Middlebrook Hall is the only West Bank building in the Task Force Report. William T. Middlebrook was a longtime university administrator, serving as comptroller and vice president for business administration until his retirement in 1959. Research by the task force revealed that he used his considerable power to perpetuate discrimination in housing to prevent racial and ethnic-group integration.

Coffey Hall is located on the St. Paul campus. Walter Coffey was dean of the department of agriculture until 1941, and thereafter served as president of the university until 1945. Task force research revealed that President Coffey reversed the policies of the previous president, Guy Stanton Ford, and reestablished segregated housing in 1942. The task force further established that Coffey and his administration supported policies to isolate and segregate black students.

The issue of facing racial insensitivity made permanent by the naming of buildings on university campuses is not unique to the University of Minnesota.

Yale University decided in 2017 to remove John C. Calhoun’s name from one of its residential colleges. Calhoun, both as a senator and as a U.S. vice president, had been a fervent supporter of slavery and white supremacy. Brown University, Duke University, and the University of Virginia have also renamed buildings, removed statues, and otherwise taken action against preserving symbols of segregation and white supremacy.

But how does one consider political correctness in judging individuals outside of their historical context?
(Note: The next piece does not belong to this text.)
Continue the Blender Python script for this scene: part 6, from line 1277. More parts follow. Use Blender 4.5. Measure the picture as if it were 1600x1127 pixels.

Here, the evidence is overwhelming because all four University of Minnesota officials engaged in extensive patterns of discrimination that are abhorrent today but also abhorrent at the time when these practices were instituted. Racial discrimination was illegal in Minnesota when Presidents Coffey and Coffman, Dean Nicholson, and Comptroller Middlebrook served the university.
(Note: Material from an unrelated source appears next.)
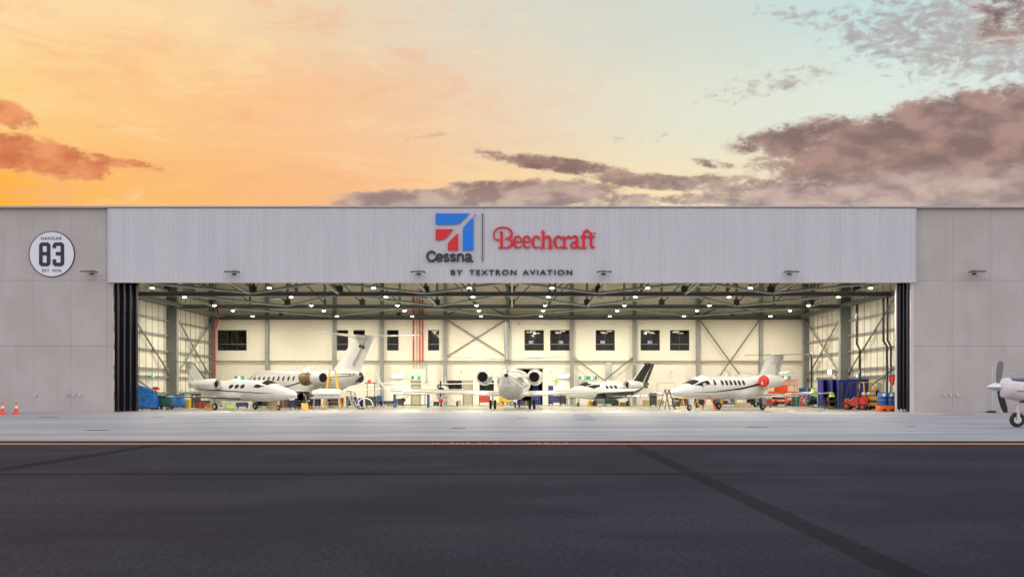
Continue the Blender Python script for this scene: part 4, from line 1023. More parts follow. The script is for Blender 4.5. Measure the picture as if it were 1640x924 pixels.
# large T-tail jet with the near engine opened up
def big_jet():
    f = Fus(14.2, -7.8, 1.16, 2.20, up=.55, drop=.34)
    wing = [(3.6,0,1.35,4.2,.46),(3.2,1.1,1.38,3.7,.42),(-.2,9.9,1.75,1.3,.14)]
    wl_ = [(.25,.30,.12,1.1,.35),(.7,.62,.6,.8,.75),(1.2,.85,1.2,.5,.9)]
    fin = [(-2.2,2.7,5.4,.44),(-3.5,3.4,4.5,.36),(-6.9,6.0,3.1,.24)]
    stab = [(-6.8,.1,6.0,2.9,.34),(-9.1,4.6,6.15,1.2,.14)]
    eng = (-1.5,-4.7,1.82,2.55,.68,.8)
    gears = [(0,1.6,1.4,.36,.2,True,None,0),(0,-1.6,1.4,.36,.2,True,None,0),(10.4,.1,1.3,.24,.14,True,None,0)]
    wins = [(9.4-.95*i,2.55,.17,.22,.0,2.6) for i in range(9)]
    sc_ = [('windscreen', [(12.0,4),(10.8,4),(10.85,44),(11.8,48)]), ('cockpit_window', [(11.7,50),(10.7,40),(10.3,62),(11.4,70)])]
    st_ = [(M['steel_dk'], [(6.,1.55,.02),(2.,1.95,.06),(-1.,2.45,.09)]), (M['satin'], [(6.,1.85,.01),(2.,2.3,.02),(-1.,2.75,.02)]), (M['steel_dk'], [(-4.2,2.72,.14),(-6.,2.78,.13),(-7.7,2.82,.08)])]
    def ex(o, f):
        x0, x1, ey, ez, er, fy_ = eng
        en = MB(); L = x0-x1; ey_ = ey
        en.lathe([(x1+.08*L, er*.1),(x1+.06*L, er*.56),(x1, er*.6),(x1, er*.66),(x1+.22*L, er*.9),(x1+.36*L, er*.96),(x1+.36*L, er*.5)], (0,ey_,ez), 'x', 26, cap=False)
        e = en.build('opened_engine', M['white'], o, smooth=True)
        mb = MB(); mb.lathe([(x1+.012,.01),(x1+.013,er*.56)], (0,ey_,ez), 'x', 24); mb.build('exhaust_opening', M['dark'], e)
        mb = MB(); mb.lathe([(x1+.35*L, er*.5),(x1+.5*L, er*.62),(x1+.62*L, er*.55),(x0-.25*L, er*.7),(x0-.14*L, er*.95),(x0-.05*L, er*1.0),(x0, er*.9),(x0, er*.8),(x0-.1*L, er*.75)], (0,ey_,ez), 'x', 26, cap=False)
        rnd = random.Random(3)
        for k in range(26):
            a = rnd.random()*6.28; xs_ = x1+L*(.4+.4*rnd.random()); r0 = er*(.6+.15*rnd.random())
            mb.tube([(xs_, ey_+r0*math.cos(a), ez+r0*math.sin(a)), (xs_+.3, ey_+r0*1.05*math.cos(a+.5), ez+r0*1.05*math.sin(a+.5))], .03, 6)
        mb.build('engine_core', M['bronze'], e, smooth=True)
        mb = MB(); N = 10; a0, a1 = R(20), R(75); rr = []
        for i in range(N+1):
            a = a0+(a1-a0)*i/N; rr.append([(x0-.28*L, ey_+er*1.35*math.cos(a)*.9, ez+.12+er*1.3*math.sin(a)), (x1+.42*L, ey_+er*1.35*math.cos(a)*.9, ez+.12+er*1.3*math.sin(a))])
        mb.rings(rr, cap=False, close=False); mb.build('raised_cowl', M['cream'], e, smooth=True)
        mb = MB(); rr = [foil((x0-.25*L, .8, ez-.02), L*.7, .22), foil((x0-.28*L, ey_-er*.6, ez), L*.62, .16)]; MB().rings(rr).build('pylon', M['white'], e, smooth=True)
        mb = MB(); mb.lathe([(-7.83,.02),(-7.83,.17),(-7.6,.19)], (0,0,2.84), 'x', 16); mb.build('exhaust_pipe', M['steel_dk'], o)
        mb = MB(); mb.prism([(-7.0,2.25),(-7.7,2.55),(-7.75,2.45),(-7.1,2.1)], -.03, .03); mb.build('ventral_strake', M['gloss_black'], o)
        for (x, z) in ((-7.9,5.2),(-8.3,5.1)):
            box((x-.18, -.13, z-.12), (x+.18, .13, z+.1)).build('access_opening', M['dark'], o)
    hd = 180-52; nz = Vector((math.cos(R(hd)), math.sin(R(hd)), 0)); tail = Vector((-12.7, 19, 0)); c_ = tail+nz*7.8
    return jet('large_t_tail_jet', 'large white T-tail jet with its near engine opened, behind the small jet at left', (c_.x, c_.y), hd, f, wing, None, eng, fin, stab, gears, wins, sc_, st_, None, ex, open_eng=True, belly=(5.2,-2.4,1.35,1.1,.5))
big_jet()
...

There are other lessons that can be drawn from this experience. President Kaler is doing the next president of the university, Joan Gabel, a great favor. Gabel will have other controversies to deal with. Secondly, there will be an effort to name a building after Eric Kaler. All presidents, after their term of office, get their name on whatever building is going up, even if the building has no relation to the academic area of that president’s interest.

Future search committees, in looking for new presidents, should make sure that their selection is “nameworthy.” Projecting political correctness into the future will prove to be even more difficult than measuring the past by today’s standards. Nameworthiness will be hard to achieve.

So alumni will no longer be able to go to Coffman Union, they will avoid “Knucklehead Hall” (as we used to call Nicholson), they won’t stay in Middlebrook, and administrators on the St. Paul campus will not have offices in Coffey Hall. Good riddance.